> SHORT EXERCISE: Copy out the data below verbatim.

> DATA SEGMENT:
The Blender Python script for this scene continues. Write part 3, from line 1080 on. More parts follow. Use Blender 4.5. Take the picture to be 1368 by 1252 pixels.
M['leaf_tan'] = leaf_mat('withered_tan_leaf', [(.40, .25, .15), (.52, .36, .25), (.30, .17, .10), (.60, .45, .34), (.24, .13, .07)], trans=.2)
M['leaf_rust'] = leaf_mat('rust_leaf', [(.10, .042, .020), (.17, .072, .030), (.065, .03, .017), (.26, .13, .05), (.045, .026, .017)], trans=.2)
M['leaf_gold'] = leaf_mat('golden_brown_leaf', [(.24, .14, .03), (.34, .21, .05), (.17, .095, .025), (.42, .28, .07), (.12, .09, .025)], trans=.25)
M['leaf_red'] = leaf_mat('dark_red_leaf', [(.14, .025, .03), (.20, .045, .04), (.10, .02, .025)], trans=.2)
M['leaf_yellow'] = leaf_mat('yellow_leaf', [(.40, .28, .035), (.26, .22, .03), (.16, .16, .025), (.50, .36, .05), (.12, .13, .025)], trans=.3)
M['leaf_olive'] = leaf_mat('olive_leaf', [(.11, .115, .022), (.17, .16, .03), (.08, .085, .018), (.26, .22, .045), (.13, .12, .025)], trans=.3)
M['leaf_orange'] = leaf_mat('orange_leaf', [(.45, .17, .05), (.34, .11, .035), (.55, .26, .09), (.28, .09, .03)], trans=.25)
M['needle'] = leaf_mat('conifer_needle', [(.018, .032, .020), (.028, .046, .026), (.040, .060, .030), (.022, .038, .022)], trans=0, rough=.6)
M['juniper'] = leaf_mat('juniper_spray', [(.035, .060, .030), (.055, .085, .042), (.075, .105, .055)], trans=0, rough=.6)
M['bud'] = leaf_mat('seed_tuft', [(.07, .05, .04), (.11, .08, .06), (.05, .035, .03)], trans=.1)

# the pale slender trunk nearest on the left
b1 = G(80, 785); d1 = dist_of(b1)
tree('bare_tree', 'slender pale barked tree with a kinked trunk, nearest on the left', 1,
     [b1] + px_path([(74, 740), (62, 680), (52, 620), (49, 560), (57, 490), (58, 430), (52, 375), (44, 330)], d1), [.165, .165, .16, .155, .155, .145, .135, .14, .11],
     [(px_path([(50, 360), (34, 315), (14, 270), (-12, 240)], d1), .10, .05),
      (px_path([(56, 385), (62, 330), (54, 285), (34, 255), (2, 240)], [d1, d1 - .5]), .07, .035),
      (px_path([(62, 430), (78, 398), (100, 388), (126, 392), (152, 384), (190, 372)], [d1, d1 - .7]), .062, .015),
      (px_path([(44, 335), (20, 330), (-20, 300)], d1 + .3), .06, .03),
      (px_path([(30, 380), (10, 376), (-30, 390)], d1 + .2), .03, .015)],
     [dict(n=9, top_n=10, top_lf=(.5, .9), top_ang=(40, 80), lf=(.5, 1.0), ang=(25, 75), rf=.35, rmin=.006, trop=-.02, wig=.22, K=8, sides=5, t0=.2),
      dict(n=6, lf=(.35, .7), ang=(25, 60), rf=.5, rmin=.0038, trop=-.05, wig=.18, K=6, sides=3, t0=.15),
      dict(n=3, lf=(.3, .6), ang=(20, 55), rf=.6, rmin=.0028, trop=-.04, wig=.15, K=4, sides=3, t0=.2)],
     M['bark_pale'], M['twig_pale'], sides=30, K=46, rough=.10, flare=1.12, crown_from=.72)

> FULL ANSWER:
The Blender Python script for this scene continues. Write part 3, from line 1080 on. More parts follow. Use Blender 4.5. Take the picture to be 1368 by 1252 pixels.
M['leaf_tan'] = leaf_mat('withered_tan_leaf', [(.40, .25, .15), (.52, .36, .25), (.30, .17, .10), (.60, .45, .34), (.24, .13, .07)], trans=.2)
M['leaf_rust'] = leaf_mat('rust_leaf', [(.10, .042, .020), (.17, .072, .030), (.065, .03, .017), (.26, .13, .05), (.045, .026, .017)], trans=.2)
M['leaf_gold'] = leaf_mat('golden_brown_leaf', [(.24, .14, .03), (.34, .21, .05), (.17, .095, .025), (.42, .28, .07), (.12, .09, .025)], trans=.25)
M['leaf_red'] = leaf_mat('dark_red_leaf', [(.14, .025, .03), (.20, .045, .04), (.10, .02, .025)], trans=.2)
M['leaf_yellow'] = leaf_mat('yellow_leaf', [(.40, .28, .035), (.26, .22, .03), (.16, .16, .025), (.50, .36, .05), (.12, .13, .025)], trans=.3)
M['leaf_olive'] = leaf_mat('olive_leaf', [(.11, .115, .022), (.17, .16, .03), (.08, .085, .018), (.26, .22, .045), (.13, .12, .025)], trans=.3)
M['leaf_orange'] = leaf_mat('orange_leaf', [(.45, .17, .05), (.34, .11, .035), (.55, .26, .09), (.28, .09, .03)], trans=.25)
M['needle'] = leaf_mat('conifer_needle', [(.018, .032, .020), (.028, .046, .026), (.040, .060, .030), (.022, .038, .022)], trans=0, rough=.6)
M['juniper'] = leaf_mat('juniper_spray', [(.035, .060, .030), (.055, .085, .042), (.075, .105, .055)], trans=0, rough=.6)
M['bud'] = leaf_mat('seed_tuft', [(.07, .05, .04), (.11, .08, .06), (.05, .035, .03)], trans=.1)

# the pale slender trunk nearest on the left
b1 = G(80, 785); d1 = dist_of(b1)
tree('bare_tree', 'slender pale barked tree with a kinked trunk, nearest on the left', 1,
     [b1] + px_path([(74, 740), (62, 680), (52, 620), (49, 560), (57, 490), (58, 430), (52, 375), (44, 330)], d1), [.165, .165, .16, .155, .155, .145, .135, .14, .11],
     [(px_path([(50, 360), (34, 315), (14, 270), (-12, 240)], d1), .10, .05),
      (px_path([(56, 385), (62, 330), (54, 285), (34, 255), (2, 240)], [d1, d1 - .5]), .07, .035),
      (px_path([(62, 430), (78, 398), (100, 388), (126, 392), (152, 384), (190, 372)], [d1, d1 - .7]), .062, .015),
      (px_path([(44, 335), (20, 330), (-20, 300)], d1 + .3), .06, .03),
      (px_path([(30, 380), (10, 376), (-30, 390)], d1 + .2), .03, .015)],
     [dict(n=9, top_n=10, top_lf=(.5, .9), top_ang=(40, 80), lf=(.5, 1.0), ang=(25, 75), rf=.35, rmin=.006, trop=-.02, wig=.22, K=8, sides=5, t0=.2),
      dict(n=6, lf=(.35, .7), ang=(25, 60), rf=.5, rmin=.0038, trop=-.05, wig=.18, K=6, sides=3, t0=.15),
      dict(n=3, lf=(.3, .6), ang=(20, 55), rf=.6, rmin=.0028, trop=-.04, wig=.15, K=4, sides=3, t0=.2)],
     M['bark_pale'], M['twig_pale'], sides=30, K=46, rough=.10, flare=1.12, crown_from=.72)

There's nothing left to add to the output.